Rosenstone told the board that after several months of meeting with college faculty, Minnesota business leaders and leaders of other college systems, he's ready to make some big changes.
"We are prepared to make the tough choices and to design the new ways of doing things," he said. "We're prepared to think differently, to work together differently."
Rosenstone didn't say exactly what those changes might be. Besides greater efficiency within the system, he said he wanted its campuses to work with the University of Minnesota and the state's private colleges to share programs.
After his 45 minute speech to the MnSCU board of trustees Rosenstone said one good example of example of potential innovation within MnSCU could come in online course offerings.
Most MnSCU colleges and universities offer their own courses online. Rosenstone said the system could trim those courses and offer a standardized online course for students across the entire state.
"We need to explore the possibility that we could create one absolutely spectacular online English course or psychology course or political science course, putting together the very best faculty in the system to create the very best course and actually making it available to students in multiple colleges and universities," he said.
Amanda Bardonner, a senior at St. Cloud State University and a member of the Minnesota State University Student Association, supports the idea of MnSCU-wide online courses. She said statewide online courses could free up resources and allow MnSCU colleges to spend money in other areas.
"If we have that unified course that is across the system, then campuses can use a resource that that they were using to build that course curriculum on something else," Bardonner said.

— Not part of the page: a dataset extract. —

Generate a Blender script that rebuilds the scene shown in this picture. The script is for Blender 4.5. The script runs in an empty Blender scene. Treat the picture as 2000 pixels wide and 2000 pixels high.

Rosenstone said the need to change MnSCU is partly is driven by budget pressures but cutting costs isn't the only reason to consider retooling the system. He said streamlined operation also could help sharpen MnSCU's image as the higher education system that produces a big part of the state's workforce.
He hopes to foster greater partnerships with Minnesota businesses, so they reach out to MnSCU when they're in need of skilled workers.
The new chancellor also said he's open to suggestions on how to make MnSCU work better.
"One of my jobs as chancellor is to scan very broadly and harvest the very best ideas, work with the faculty, work with the presidents to figure out which of those we can put to work," he said.
Rosenstone said he'll have more details on how a redesign of MnSCU could take shape at the board of trustees meeting in November.